For me, 2017 will go down as the year I finally managed to make it through the David Hawkes and John Minford five volume translation of the Story of the Stone – (石头记) or , as it is more famously known, Dream of the Red Chamber (红楼 梦) (Penguin 1973–1986) by the Qing writer Cao Xueqin (曹雪芹).

This has been called the Chinese equivalent of War and Peace – a work central to the canon of Chinese literary culture. C. T. Hsia, the great literary critic who did so much to introduce western evaluative methods to Chinese works, as well as what he called the six great Chinese literary works of the last thousand years to a non-Chinese speaking audience, gave The Dream pride of place. He did so because, he argued, it was the only classical Chinese work that had a sophisticated understanding of human psychology. This helped it transcend the cultural boundaries it was located in.
They are, it has to be admitted, pretty formidable boundaries. The book is set in two main households, the Rong and the Ning – and needs a deft appreciation of the dense family networks that link the members of the main, and subsidiary, clans.
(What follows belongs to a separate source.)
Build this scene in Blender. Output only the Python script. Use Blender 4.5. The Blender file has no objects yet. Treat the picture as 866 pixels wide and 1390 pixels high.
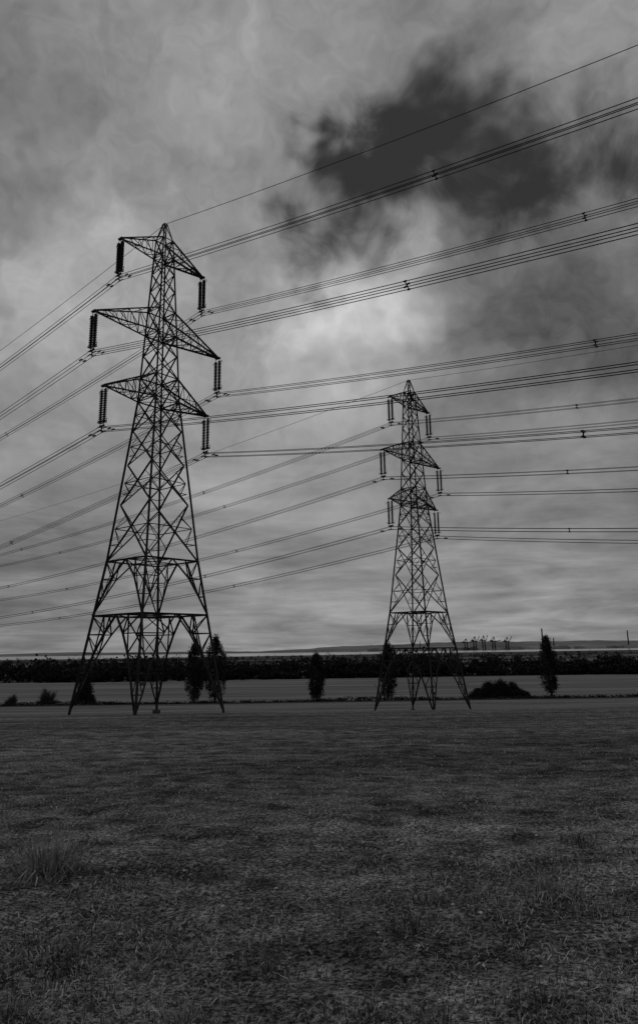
import bpy, math, random
import numpy as np
from mathutils import Vector, Matrix
random.seed(7); rng=np.random.default_rng(7)
scene=bpy.context.scene
COL=scene.collection
R=math.radians

# ------------------------------------------------------------ helpers
def mesh_obj(name,verts,faces,mat=None,parent=None,smooth=False):
    me=bpy.data.meshes.new(name)
    me.from_pydata([tuple(v) for v in verts],[],[tuple(f) for f in faces])
    me.update()
    ob=bpy.data.objects.new(name,me); COL.objects.link(ob)
    if mat: me.materials.append(mat)
    if parent: ob.parent=parent
    if smooth:
        me.polygons.foreach_set('use_smooth',[True]*len(me.polygons))
    return ob
def quads_obj(name,V,mat,parent=None,shade=None,n=4):
    """V: (N*n,3) array, every n verts a face"""
    N=len(V)//n
    me=bpy.data.meshes.new(name)
    me.vertices.add(len(V)); me.vertices.foreach_set('co',V.astype(np.float32).ravel())
    me.loops.add(len(V)); me.loops.foreach_set('vertex_index',np.arange(len(V),dtype=np.int32))
    me.polygons.add(N); me.polygons.foreach_set('loop_start',np.arange(0,len(V),n,dtype=np.int32))
    try: me.polygons.foreach_set('loop_total',np.full(N,n,dtype=np.int32))
    except Exception: pass
    if shade is not None:
        a=me.attributes.new('shade','FLOAT','FACE'); a.data.foreach_set('value',shade.astype(np.float32))
    me.update(calc_edges=True); me.validate()
    me.materials.append(mat)
    ob=bpy.data.objects.new(name,me); COL.objects.link(ob)
    if parent: ob.parent=parent
    return ob
def empty(name,loc=(0,0,0),rz=0):
    e=bpy.data.objects.new(name,None); e.location=loc; e.rotation_euler=(0,0,rz); e.empty_display_size=1
    COL.objects.link(e); return e
def grey(v): return (v,v,v,1)
def new_mat(name,rough=None):
    """matt surface unless a roughness is given (then Principled)"""
    m=bpy.data.materials.new(name); m.use_nodes=True
    nt=m.node_tree; b=nt.nodes['Principled BSDF']
    if rough is None:
        out=[n for n in nt.nodes if n.type=='OUTPUT_MATERIAL'][0]
        nt.nodes.remove(b); b=nt.nodes.new('ShaderNodeBsdfDiffuse'); nt.links.new(b.outputs[0],out.inputs['Surface'])
        return m,nt,b,b.inputs['Color']
    b.inputs['Roughness'].default_value=rough; b.inputs['Specular IOR Level'].default_value=.25
    return m,nt,b,b.inputs['Base Color']
def noise_mat(name,lo,hi,scale,rough=None,detail=3,bump=0.):
    m,nt,b,ci=new_mat(name,rough)
    tc=nt.nodes.new('ShaderNodeTexCoord'); n=nt.nodes.new('ShaderNodeTexNoise')
    n.inputs['Scale'].default_value=scale; n.inputs['Detail'].default_value=detail
    nt.links.new(tc.outputs['Object'],n.inputs['Vector'])
    r=nt.nodes.new('ShaderNodeValToRGB'); r.color_ramp.elements[0].position=.3; r.color_ramp.elements[1].position=.7
    r.color_ramp.elements[0].color=grey(lo); r.color_ramp.elements[1].color=grey(hi)
    nt.links.new(n.outputs['Fac'],r.inputs['Fac']); nt.links.new(r.outputs['Color'],ci)
    if bump:
        bp=nt.nodes.new('ShaderNodeBump'); bp.inputs['Strength'].default_value=bump
        nt.links.new(n.outputs['Fac'],bp.inputs['Height']); nt.links.new(bp.outputs['Normal'],b.inputs['Normal'])
    return m
def shade_mat(name,lo,hi):
    m,nt,b,ci=new_mat(name)
    at=nt.nodes.new('ShaderNodeAttribute'); at.attribute_name='shade'
    mr=nt.nodes.new('ShaderNodeMapRange'); mr.inputs['To Min'].default_value=lo; mr.inputs['To Max'].default_value=hi
    nt.links.new(at.outputs['Fac'],mr.inputs['Value'])
    nt.links.new(mr.outputs[0],ci)
    return m

# ------------------------------------------------------------ terrain height
KY=np.array([-120,-40,0,30,70,110,150,190,224,300,400,3000,60000.])
KZ=np.array([3.2,.3,-1.6,-3.0,-5.4,-8.65,-11.2,-13.0,-14.1,-14.3,-14.6,-17,-17.])
TY=np.arange(-120,3001,1.0); TZ=np.interp(TY,KY,KZ)
ker=np.hanning(25); ker/=ker.sum()
TZs=np.convolve(np.pad(TZ,12,mode='edge'),ker,'valid')
wv=[(rng.uniform(.5,2.2),rng.uniform(0,6.28),rng.uniform(0,6.28)) for _ in range(9)]
wv2=[(rng.uniform(4,11),rng.uniform(0,6.28),rng.uniform(0,6.28)) for _ in range(12)]
wv3=[(rng.uniform(.02,.08),rng.uniform(0,6.28),rng.uniform(0,6.28)) for _ in range(5)]
def height(x,y):
    x=np.asarray(x,float); y=np.asarray(y,float)
    z=np.interp(y,TY,TZs)
    f=np.clip(1-(y-30)/40,0,1)
    for k,a,p in wv: z=z+.013*np.sin(k*(x*math.cos(a)+y*math.sin(a))+p)*f
    for k,a,p in wv2: z=z+.006*np.sin(k*(x*math.cos(a)+y*math.sin(a))+p)*np.clip(1-(y-10)/15,0,1)
    for k,a,p in wv3: z=z+.03*np.sin(k*(x*math.cos(a)+y*math.sin(a))+p)*np.clip(y/60,0,1)
    return z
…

The protagonist, Jia Baoyu (贾宝玉) and his protracted, ultimately tragic relationship with Lin Daiyu (林黛玉) create the main narrative focus of the work. But in the English version, running to over 2300 pages, it is little surprise that this fades in and out of sight as the reader travels along the vast, often confusingly pathway that Cao Xueqin has provided.
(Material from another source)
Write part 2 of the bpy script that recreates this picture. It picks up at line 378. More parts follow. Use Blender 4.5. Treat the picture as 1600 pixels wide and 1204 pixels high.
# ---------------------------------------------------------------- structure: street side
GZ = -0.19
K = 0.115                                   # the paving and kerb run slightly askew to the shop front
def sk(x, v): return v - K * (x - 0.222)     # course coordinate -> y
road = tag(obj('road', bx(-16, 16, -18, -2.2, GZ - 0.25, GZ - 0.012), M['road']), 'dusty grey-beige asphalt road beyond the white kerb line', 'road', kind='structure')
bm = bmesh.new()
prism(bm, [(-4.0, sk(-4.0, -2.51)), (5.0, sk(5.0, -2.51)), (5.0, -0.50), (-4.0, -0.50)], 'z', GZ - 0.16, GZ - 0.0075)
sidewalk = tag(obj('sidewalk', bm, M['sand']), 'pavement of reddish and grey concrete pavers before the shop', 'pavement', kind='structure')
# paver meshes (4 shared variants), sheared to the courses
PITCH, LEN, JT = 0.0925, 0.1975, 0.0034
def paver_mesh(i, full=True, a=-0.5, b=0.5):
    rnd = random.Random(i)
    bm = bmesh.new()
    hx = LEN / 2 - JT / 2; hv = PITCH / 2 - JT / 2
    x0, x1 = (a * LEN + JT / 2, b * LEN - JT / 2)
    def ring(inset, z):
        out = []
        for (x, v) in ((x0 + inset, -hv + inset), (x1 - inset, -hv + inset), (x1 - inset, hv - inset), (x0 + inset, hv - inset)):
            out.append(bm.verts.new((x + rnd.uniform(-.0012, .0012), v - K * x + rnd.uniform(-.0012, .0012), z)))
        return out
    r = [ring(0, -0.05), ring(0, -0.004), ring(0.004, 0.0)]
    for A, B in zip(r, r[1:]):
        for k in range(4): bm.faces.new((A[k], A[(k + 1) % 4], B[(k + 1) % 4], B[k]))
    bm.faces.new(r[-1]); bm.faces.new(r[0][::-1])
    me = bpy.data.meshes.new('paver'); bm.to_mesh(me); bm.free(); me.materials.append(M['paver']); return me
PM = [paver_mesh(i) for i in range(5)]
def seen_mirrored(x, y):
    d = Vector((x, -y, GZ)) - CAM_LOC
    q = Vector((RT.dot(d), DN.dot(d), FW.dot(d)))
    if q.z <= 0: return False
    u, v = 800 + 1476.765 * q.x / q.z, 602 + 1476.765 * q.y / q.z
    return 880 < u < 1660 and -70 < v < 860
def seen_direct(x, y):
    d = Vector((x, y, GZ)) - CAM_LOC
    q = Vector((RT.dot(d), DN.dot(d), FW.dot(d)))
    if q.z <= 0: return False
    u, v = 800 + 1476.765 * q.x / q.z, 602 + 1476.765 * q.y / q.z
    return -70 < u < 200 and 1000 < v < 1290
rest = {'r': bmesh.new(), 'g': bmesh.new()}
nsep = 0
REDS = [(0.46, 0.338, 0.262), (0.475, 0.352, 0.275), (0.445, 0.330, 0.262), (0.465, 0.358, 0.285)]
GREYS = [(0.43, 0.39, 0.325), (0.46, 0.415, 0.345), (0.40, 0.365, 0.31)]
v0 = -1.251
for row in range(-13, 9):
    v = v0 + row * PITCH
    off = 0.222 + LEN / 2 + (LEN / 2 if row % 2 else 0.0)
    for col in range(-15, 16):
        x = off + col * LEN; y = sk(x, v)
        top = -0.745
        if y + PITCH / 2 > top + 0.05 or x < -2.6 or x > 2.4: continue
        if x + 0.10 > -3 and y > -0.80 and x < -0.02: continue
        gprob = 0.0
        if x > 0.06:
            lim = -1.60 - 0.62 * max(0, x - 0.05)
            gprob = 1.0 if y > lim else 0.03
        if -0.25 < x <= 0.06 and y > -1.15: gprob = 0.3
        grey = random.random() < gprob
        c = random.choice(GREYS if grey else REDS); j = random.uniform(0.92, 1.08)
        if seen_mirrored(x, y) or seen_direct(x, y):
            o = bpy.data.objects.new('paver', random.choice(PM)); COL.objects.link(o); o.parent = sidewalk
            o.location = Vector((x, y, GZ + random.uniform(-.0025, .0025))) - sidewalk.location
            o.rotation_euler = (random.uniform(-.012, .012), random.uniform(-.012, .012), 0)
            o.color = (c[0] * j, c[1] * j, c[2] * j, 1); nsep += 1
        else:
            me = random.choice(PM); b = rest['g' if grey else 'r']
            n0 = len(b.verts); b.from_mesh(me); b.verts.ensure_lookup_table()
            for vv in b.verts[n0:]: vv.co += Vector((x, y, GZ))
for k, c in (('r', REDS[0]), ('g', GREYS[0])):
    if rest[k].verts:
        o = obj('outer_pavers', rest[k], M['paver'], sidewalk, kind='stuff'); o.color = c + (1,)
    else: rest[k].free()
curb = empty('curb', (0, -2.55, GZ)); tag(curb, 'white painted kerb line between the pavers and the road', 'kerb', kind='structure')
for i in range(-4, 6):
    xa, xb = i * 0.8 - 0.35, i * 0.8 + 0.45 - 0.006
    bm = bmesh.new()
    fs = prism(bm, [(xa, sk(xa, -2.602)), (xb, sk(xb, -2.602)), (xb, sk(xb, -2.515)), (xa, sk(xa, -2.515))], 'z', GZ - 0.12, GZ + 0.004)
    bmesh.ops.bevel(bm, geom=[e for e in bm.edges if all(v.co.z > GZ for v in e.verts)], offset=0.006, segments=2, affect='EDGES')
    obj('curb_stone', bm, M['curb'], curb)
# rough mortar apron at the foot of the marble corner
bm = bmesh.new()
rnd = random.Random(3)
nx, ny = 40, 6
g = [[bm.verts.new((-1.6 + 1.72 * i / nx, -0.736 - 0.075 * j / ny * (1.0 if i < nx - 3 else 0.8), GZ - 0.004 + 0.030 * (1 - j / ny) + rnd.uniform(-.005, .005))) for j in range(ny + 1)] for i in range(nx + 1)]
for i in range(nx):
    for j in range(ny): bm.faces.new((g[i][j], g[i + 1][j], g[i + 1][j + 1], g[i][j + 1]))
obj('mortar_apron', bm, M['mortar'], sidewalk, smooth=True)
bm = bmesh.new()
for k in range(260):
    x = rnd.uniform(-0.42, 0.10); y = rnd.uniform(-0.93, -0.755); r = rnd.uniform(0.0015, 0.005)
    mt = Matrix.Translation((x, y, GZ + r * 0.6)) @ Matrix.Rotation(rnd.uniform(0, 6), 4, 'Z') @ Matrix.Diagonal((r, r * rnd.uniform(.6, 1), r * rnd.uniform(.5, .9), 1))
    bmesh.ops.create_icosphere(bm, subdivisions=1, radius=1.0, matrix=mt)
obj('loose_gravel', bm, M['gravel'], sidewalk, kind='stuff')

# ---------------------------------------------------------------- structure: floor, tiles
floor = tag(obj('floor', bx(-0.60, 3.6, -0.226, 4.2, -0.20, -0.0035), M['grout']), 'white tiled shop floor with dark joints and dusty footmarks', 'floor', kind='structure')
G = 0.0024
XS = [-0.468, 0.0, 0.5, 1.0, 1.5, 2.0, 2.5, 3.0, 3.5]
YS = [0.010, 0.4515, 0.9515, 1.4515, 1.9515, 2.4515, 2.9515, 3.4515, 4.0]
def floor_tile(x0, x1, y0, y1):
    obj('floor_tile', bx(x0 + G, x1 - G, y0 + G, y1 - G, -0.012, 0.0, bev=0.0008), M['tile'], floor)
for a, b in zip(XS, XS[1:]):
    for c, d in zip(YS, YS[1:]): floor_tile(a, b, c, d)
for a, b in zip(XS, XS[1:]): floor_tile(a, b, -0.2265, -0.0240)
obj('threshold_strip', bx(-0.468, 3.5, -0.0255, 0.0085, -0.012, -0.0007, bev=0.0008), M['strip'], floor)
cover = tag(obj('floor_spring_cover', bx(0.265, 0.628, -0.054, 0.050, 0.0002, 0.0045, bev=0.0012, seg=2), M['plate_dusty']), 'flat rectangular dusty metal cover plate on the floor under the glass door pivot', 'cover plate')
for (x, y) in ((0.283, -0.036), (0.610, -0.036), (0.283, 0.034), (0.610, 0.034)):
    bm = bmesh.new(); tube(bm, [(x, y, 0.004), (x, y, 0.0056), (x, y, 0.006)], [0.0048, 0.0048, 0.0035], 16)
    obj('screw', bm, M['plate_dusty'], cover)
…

There has been a mountain of critical work on The Dream. Even Jiang Qing, the benighted wife of Chairman Mao, in the now infamous interviews with Roxanne Witke in the early 1970s, put her pennyworth in, arguing fiercely that the novel was an illustration of feudal oppression. The best that a total novice like me can hope for is to simply acknowledge how helpful reading this work has been in digging into the issue of that vexed question of what a Chinese world view might be, and what its archaeology is. The most moving parts of the whole vast edifice, for me, were those dealing with the irrevocable movements of fate, of the moral challenges of individuals facing this and yet still needing to make decisions that matter and give meaning to their lives, and of the supreme importance of human relations within Chinese culture. I was also impressed at the beginning and the end by how much the supernatural intervened in the daily affairs of the families being chronicled. That finally explained the word “dream” in the title – because it truly portrays a world in which emotions and the life challenges of people are illusory, fleeing and impermanent.
It’s a hard haul, it has to be said, but cumulatively the impact of this work is overwhelming.